What do we need in order to celebrate?
We think we need better friends. We think we need to be without sin, or pretend to be. We think we need cleaner homes and maybe we do, just so there’s open space on the counter for the dessert buffet.
(I’m using the royal “we.”)
But all these Eastertide reflections are really about one thing, for me: I think I need everything to be resolved before any celebration is warranted. I need everything to be okay. Work before play, you know? And there’s more to do, and it isn’t perfect, and I’m not perfect, and so the party needs to be postponed.
This is old for me; I was the kind of kid who never used my favorite stickers because no location ever seemed quite good enough for permanent fixture. But it’s deep, too. It’s about genocides a hemisphere away and burned out homes down the freeway from here and loneliness and poverty and grief on this block, in this building. It’s all those Great Evils and the more intimate ones that are so hard to catalog: a friend beset by panic attacks from work stress, a loved one losing another much wanted pregnancy, my own uncertain professional future, the pang I feel whenever I think about my grandma who is living alone for the first time in her 87 years.

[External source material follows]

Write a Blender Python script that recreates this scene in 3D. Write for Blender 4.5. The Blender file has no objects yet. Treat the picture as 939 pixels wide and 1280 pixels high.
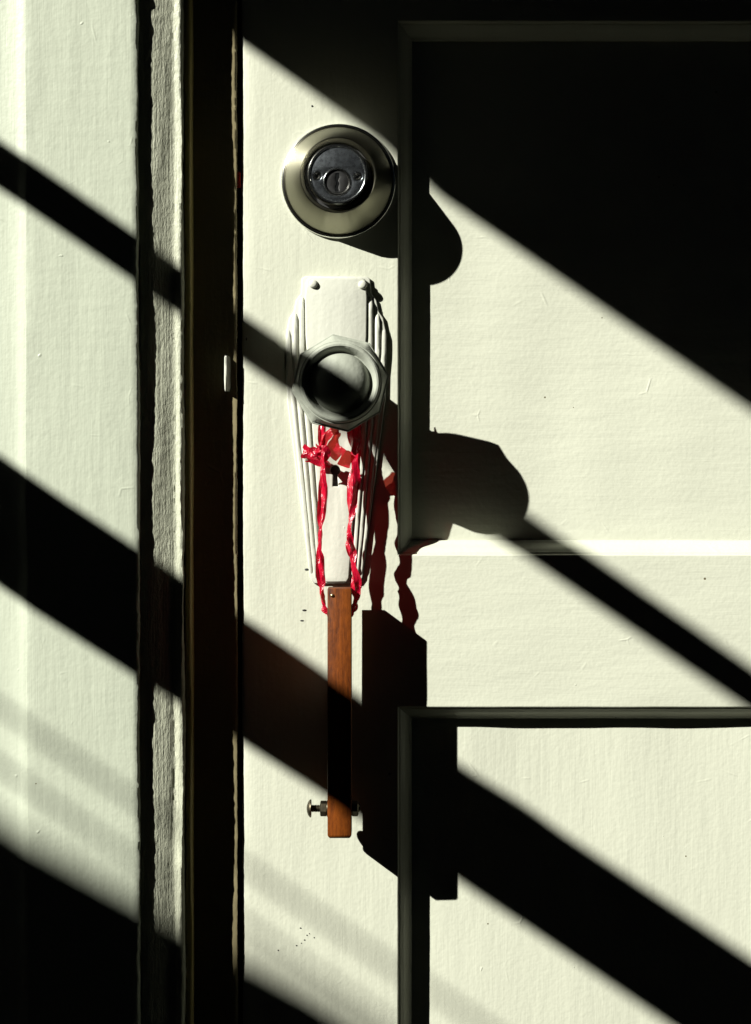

How can we celebrate while others are suffering? How can we celebrate if things are– and here I gesture vaguely– like this?
When I started my dissertation work, I figured I would be sad a lot. (The research bears it out.) So I found my way to a spiritual director who, every month or so, asks me questions that are both annoyingly obvious and revelatory. And here’s the one I come back to like a talisman. You talk a lot about what God might want from you, she said. What do you think God wants for you?
What do you think God wants for you?
Photo by Tessa Rampersad on Unsplash
Thanks. Reminds me of Jesus’ question to Bartimaeus, “What do you want me to do for you?”
A beautiful question, many thanks.
I like it. As Paul said, “as sorrowful, yet always rejoicing.”
This all resonates. Thank you for your vulnerability and your thoughtfulness. You conclusion was both surprising and comforting.
I can identify with that, Katie. Thanks for the quote that redirects my grief and vexations to ponder the question what God wants for me. There are many layers to that question.
Keep writing like this. It’s like the Psalms.